Bishai is senior program officer of the education program of the United States Institute of Peace (USIP), where she focuses on secondary and university education in international relations, conflict resolution, human rights, and peace studies. She is responsible for curriculum development and developing faculty and teacher workshops throughout the United States and in conflict zones, especially the Sudan. Before USIP, Bishai was an assistant professor of political science at Towson University, where she taught courses in international relations, international law, the use of force, and human rights. She has also taught at Brunel University, the London School of Economics, and the University of Stockholm. During 2003–2004, Bishai served as a Supreme Court Fellow at the Federal Judicial Center, where she worked on an introduction to international human rights law for the federal judiciary. Bishai earned her J.D. from Georgetown University and her Ph.D. in international relations from the London School of Economics.

Dwan Dixon (1998-1999)
Brown University

Dixon is a program officer for Pact’s community outreach rapid response mechanism to HIV/AIDS, and lives in South Africa. She was a member of the research team that put out Building Monitoring, Evolution and Reporting Systems for HIV/AIDS Programs. Dixon completed her master’s degree in public health from George Washington University in 2004. After graduating, she worked for Family Health International's Institute for HIV/AIDS, a non-profit organization in Washington, DC. 

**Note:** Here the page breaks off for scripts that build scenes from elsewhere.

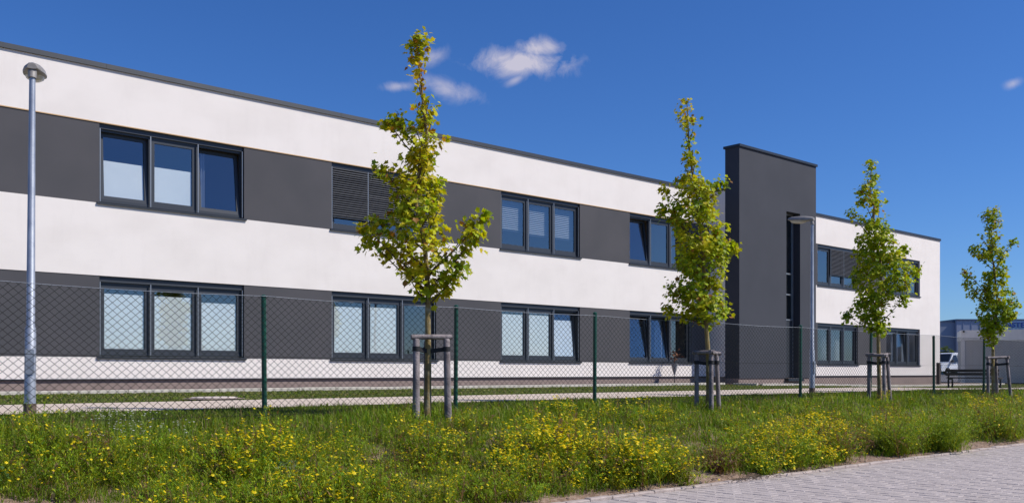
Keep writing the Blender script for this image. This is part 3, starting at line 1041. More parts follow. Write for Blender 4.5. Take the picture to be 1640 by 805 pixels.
RIGHT = np.array([sa, -ca, 0.0])
FWD = np.array([ca, sa, 0.0])
for ti, ((tx, ty), prof, clus, yellow) in enumerate(PROFILES):
    r = np.random.default_rng(100 + ti)
    tz = gz(tx, ty) - 0.02
    tree = tag(empty("maple_tree", (tx, ty, tz)), TREE_LABELS[ti], "tree", "young maples in a row in front of the fence")
    P = np.array(sorted(prof))
    zt = P[-1, 0]
    cx_at = lambda z: np.interp(z, P[:, 0], P[:, 1])
    hw_at = lambda z: np.interp(z, P[:, 0], P[:, 2]) * 0.86

    def axis(z):
        """Trunk centre line at height z, in tree coordinates."""
        f = float(np.clip((z - 1.2) / 1.6, 0, 1))
        off = float(cx_at(max(z, P[0, 0]))) * f * 0.85
        top = float(np.clip((z - 3.6) / 1.2, 0, 1))
        off = off * (1 - top) + float(cx_at(z)) * top
        p = RIGHT * (off + 0.012 * math.sin(z * 2.3 + ti)) + FWD * 0.015 * math.sin(z * 1.7 + 2 * ti)
        return Vector((p[0], p[1], z))
    zs = np.concatenate([[-0.1, 0.0, 0.12], np.linspace(0.4, zt - 0.05, 16)])
    rad = [0.062 if z <= 0 else 0.006 + 0.040 * (1 - z / zt) ** 0.8 + (0.008 if z < 0.15 else 0) for z in zs]
    MB().tube([axis(z) for z in zs], rad, 9).build("trunk", 'bark', tree, True)
    # limbs: some reach for the outlying leaf clusters, the rest fill the crown
    tips, blist = [], []
    for (dx, z, rr) in clus:
        dep = r.uniform(-0.25, 0.25)
        tips.append((RIGHT * dx + FWD * dep + np.array([0, 0, z]), rr))
    z = P[0, 0] + 0.15
    while z < zt - 0.5:
        a = r.uniform(0, 2 * math.pi)
        w = hw_at(z) * 0.85
        tips.append((RIGHT * (cx_at(z) + math.cos(a) * w) + FWD * (math.sin(a) * w) + np.array([0, 0, z]), 0.0))
        z += 0.13
    for tpos, rr in tips:
        reach = math.hypot(tpos[0] - axis(tpos[2])[0], tpos[1] - axis(tpos[2])[1])
        s = axis(max(1.5, tpos[2] - 0.22 - reach * 0.65))
        e = Vector(tpos)
        mid = s.lerp(e, 0.5) + Vector((0, 0, -0.06 * reach))
        MB().tube([s, mid, e], [0.013, 0.009, 0.004], 5).build("branch", 'twig', tree, True)
        blist.append((s, e))
    # leaf positions
    pos, outd = [], []
    n_main = int((1550 if ti == 0 else 1950) * sum((P[i + 1, 0] - P[i, 0]) * (P[i + 1, 2] + P[i, 2]) for i in range(len(P) - 1)) / 2 * 1.35)
    zz = r.uniform(P[0, 0], zt, n_main * 4)
    keep = r.uniform(0, 0.75, len(zz)) < hw_at(zz)
    keep &= r.uniform(0, 1, len(zz)) < np.where(zz > zt - 1.5, 0.62, 1.0)
    zz = zz[keep][:n_main]
    # leaves sit in tufts, so the crown keeps gaps between them
    tuft_n = max(60, len(zz) // 17)
    tz_ = zz[:tuft_n]
    ang = r.uniform(0, 2 * math.pi, tuft_n)
    rr_ = np.sqrt(r.uniform(0.05, 1.0, tuft_n)) * hw_at(tz_)
    tc_ = RIGHT[None] * (cx_at(tz_) + np.cos(ang) * rr_ * 0.88)[:, None] + FWD[None] * (np.sin(ang) * rr_ * 0.95)[:, None]
    tc_[:, 2] = tz_
    pick = r.integers(0, tuft_n, len(zz))
    p = tc_[pick] + r.normal(0, 1, (len(zz), 3)) * np.array([0.055, 0.055, 0.05])
    ax = np.array([axis(q)[:] for q in p[:, 2]])
    d = p - ax
    d[:, 2] = 0.1
    pos.append(p)
    outd.append(d / np.linalg.norm(d, axis=1)[:, None])
    for tpos, rr in tips:
        if rr <= 0:
            continue
        n = int(62 * (rr / 0.1) ** 1.5)
        p = tpos[None] + r.normal(0, 1, (n, 3)) * rr * 0.62
        d = p - np.array(axis(tpos[2])[:])
        d[:, 2] = 0.1
        pos.append(p)
        outd.append(d / np.linalg.norm(d, axis=1)[:, None])
        s = np.array(axis(max(1.25, tpos[2] - 0.4))[:])
        n = int(14 * np.linalg.norm(tpos - s))
        t = r.uniform(0.35, 1, n)[:, None]
        p = s + (tpos - s) * t + r.normal(0, 0.05, (n, 3))
        pos.append(p)
        outd.append(np.tile((tpos - s) / np.linalg.norm(tpos - s), (n, 1)))
    for s, e in blist:                            # leaves along every limb
        n = 5 + int(9 * (e - s).length)
        t = r.uniform(0.3, 1.02, n)[:, None]
        a_, b_ = np.array(s[:]), np.array(e[:])
        pos.append(a_ + (b_ - a_) * t + r.normal(0, 0.05, (n, 3)) - np.array([0, 0, 0.03]))
        outd.append(np.tile((b_ - a_) / np.linalg.norm(b_ - a_), (n, 1)))
    for q in np.arange(P[0, 0] - 0.05, P[0, 0] + 0.45, 0.03):      # tufts low on the trunk
        a = np.array(axis(q)[:])
        an = r.uniform(0, 6.28)
        k = r.uniform(0.03, 0.22)
        p = a[None] + np.array([math.cos(an) * k, math.sin(an) * k, 0])[None] + r.normal(0, 0.04, (3, 3))
        pos.append(p)
        outd.append(r.normal(0, 1, (3, 3)) * np.array([1, 1, 0.2]))
    for q in np.arange(zt - 1.1, zt, 0.155):      # whorls on the leading shoot
        a = np.array(axis(q)[:])
        p = a[None] + r.normal(0, 1, (11, 3)) * np.array([0.05, 0.05, 0.028])
        pos.append(p)
        outd.append(r.normal(0, 1, (11, 3)) * np.array([1, 1, 0.2]))
    pos, outd = np.concatenate(pos), np.concatenate(outd)
    outd /= np.linalg.norm(outd, axis=1)[:, None]
    n = len(pos)
    green = np.array([0.145, 0.250, 0.010])
    lime = np.array([0.46, 0.54, 0.016])
    gold = np.array([0.68, 0.49, 0.02])
    rusty = np.array([0.32, 0.15, 0.025])
    hgt = (pos[:, 2] - P[0, 0]) / (zt - P[0, 0])
    patch = np.sin(pos[:, 0] * 7 + ti) * np.sin(pos[:, 2] * 5.3 + 2 * ti) * 0.25
    mix = np.clip(r.normal(0.42 + 0.35 * yellow, 0.28, n) + patch * 0.6, 0, 1)[:, None]
    col = green * (1 - mix) + lime * mix
    g = np.clip(r.normal(yellow * 0.62 - 0.16 + hgt * 0.22 + patch, 0.22), 0, 1)[:, None]
    col = col * (1 - g) + gold * g
    ru = (r.uniform(0, 1, n) < 0.02 + 0.16 * np.clip(hgt - 0.55, 0, 1) + 0.05 * yellow)[:, None]
    col = np.where(ru, rusty * r.uniform(0.7, 1.4, (n, 1)), col)
    col = col * r.uniform(0.8, 1.3, (n, 1))
    size = r.uniform(0.050, 0.098, n) * (1 - 0.25 * np.clip(hgt - 0.6, 0, 1))
    v, f, c = scatter_leaves(pos, outd, size, col, r)
    link("crown", fast_mesh("crown", v, tris=f, cols=c, mat='leaf'), tree)

    # tripod of stakes
    lay = [[(-0.125, -0.20, 0.0), (0.265, -0.02, 0.015), (-0.02, 0.24, 0.0)],
           [(-0.19, 0.05, 0.0), (0.01, -0.22, 0.0), (0.185, 0.1, 0.03)],
           [(-0.18, 0.1, 0.0), (0.03, -0.22, 0.0), (0.23, 0.06, 0.05)],
           [(-0.21, -0.15, -0.01), (0.16, 0.18, 0.03), (0.34, -0.10, 0.07)]][ti]
    slabel = ["weathered stake tripod round the yellow tinged maple nearest the camera",
              "weathered stake tripod round the maple before the building's inner corner",
              "weathered stake tripod round the maple in front of the windows past the tower",
              "dark stake tripod round the maple beside the bench"][ti]
    sup = tag(empty("tree_stakes", (tx, ty, tz)), slabel, "tree stakes", "stake tripods round the young maples")
    tops = []
    hs_ = 1.06 if ti == 0 else 0.97
    for k, (dx, dy, lean) in enumerate(lay):
        b = RIGHT * (dx + lean) + FWD * dy
        t = RIGHT * (dx - lean * 0.6) + FWD * dy * 0.9
        zb = gz(tx + b[0], ty + b[1]) - tz
        hh = hs_ + random.uniform(-0.02, 0.02)
        B_, T_ = Vector((b[0], b[1], zb - 0.15)), Vector((t[0], t[1], hh))
        MB().tube([B_, B_.lerp(T_, 0.5), T_ - Vector((0, 0, 0.015)), T_], ([0.050, 0.046, 0.044, 0.036] if ti == 0 else [0.042, 0.039, 0.037, 0.030]), 12).build("stake", 'wood', sup, True)
        tops.append(T_)
    for a, b in ((0, 1), (1, 2), (0, 2)):
        A_, B_ = tops[a], tops[b]
        dd = (B_ - A_).normalized() * 0.07
        up = Vector((0, 0, 0.02 + 0.002 * (a + b)))
        if ti == 0 and (a, b) != (0, 1):
            continue
        MB().tube([A_ - dd + up, B_ + dd + up], 0.034, 10).build("crossbar", 'wood', sup, True)
    for T_ in tops:
        c = axis(hs_ - 0.16)
        a = Vector((T_.x, T_.y, hs_ - 0.13))
        d = (c - a).normalized()
        sd = d.cross(Vector((0, 0, 1))) * 0.012
        up = Vector((0, 0, 0.028))
        a2, c2 = a + d * 0.02, c - d * 0.01
        MB().add([a2 - sd - up, a2 + sd - up, a2 + sd + up, a2 - sd + up, c2 - sd - up, c2 + sd - up, c2 + sd + up, c2 - sd + up],
                 [(0, 1, 2, 3), (7, 6, 5, 4), (0, 4, 5, 1), (1, 5, 6, 2), (2, 6, 7, 3), (3, 7, 4, 0)]).build("strap", 'strap', sup)
        MB().tube([a - Vector((0, 0, 0.03)), a + Vector((0, 0, 0.03))], 0.052, 12).build("strap", 'strap', sup, True)

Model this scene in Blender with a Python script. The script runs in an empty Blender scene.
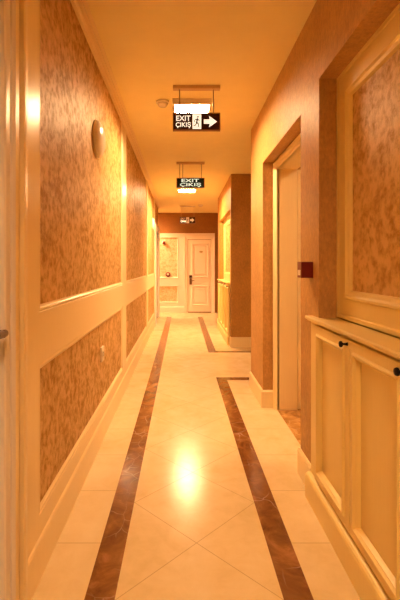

Simon O’Rourke (1992-1993)
Connecticut College

Following his internship at AUC, O’Rourke worked as the executive director of the American Chamber of Commerce in Casablanca, Morocco. In 2001 he moved to New York to work at the Near East Foundation and was soon after promoted to the position of director of development. He works as a liaison between the board of directors of the foundation and the International Council and country offices. This past summer, he lived in Syria, working with the Aga Khan Trust for Culture on archeological and historical preservation of a Temple at Aleppo.

Danica Lo (1999-2000)
Dartmouth College

After AUC, Lo earned a master's in Women's Studies at Oxford and an MA in fashion at London's Central Saint Martin's. Currently she is a fashion writer living in New York. Her first book, "How Not to Look Fat," was published by HarperCollins in May 2006. She was interviewed by Diane Sawyer on Good Morning America and has appeared on shows like Fox and Friends and Good Day NY.

Janina Safran (1984-1985)
Harvard University

Safran is associate professor of History at the Pennsylvania State University. She is the author of a monograph, The Second Umayyad Caliphate: The Articulation of Caliphal Legitimacy in al-Andalus, as well as articles on the political culture of al-Andalus and, more recently, on communal and religious identity and differentiation in al-Andalus. She is currently a National Endowment for the Humanities (NEH) Fellow.  

Sean Brooks (2004-2005)
Davidson College 

Brooks found his way back to Cairo in the summer of 2008 dedicating this return to intensive Fusha lessons and research for his master's thesis in international relations at Johns Hopkins University's School for Advanced International Studies (SAIS). Since finishing his AUC internship, Brooks has been working with the Save Darfur Coalition in Washington, D.C.  as an International Associate – a position he retains part-time while now back in school. Over the last year, he has helped the Darfuri Diaspora in the U.S. and around the world build a network of activist leaders to advocate for peace and protection in Darfur and throughout Sudan. 

Robtel Pailey (2004-2005)
Howard University

Pailey completed a master's degree in African Studies at the University of Oxford in England in 2006. Upon completion of her degree, she accepted a position to work in the new administration of Liberian President Ellen Johnson-Sirleaf. She currently serves as special assistant for communications in the Ministry of State/Office of the President.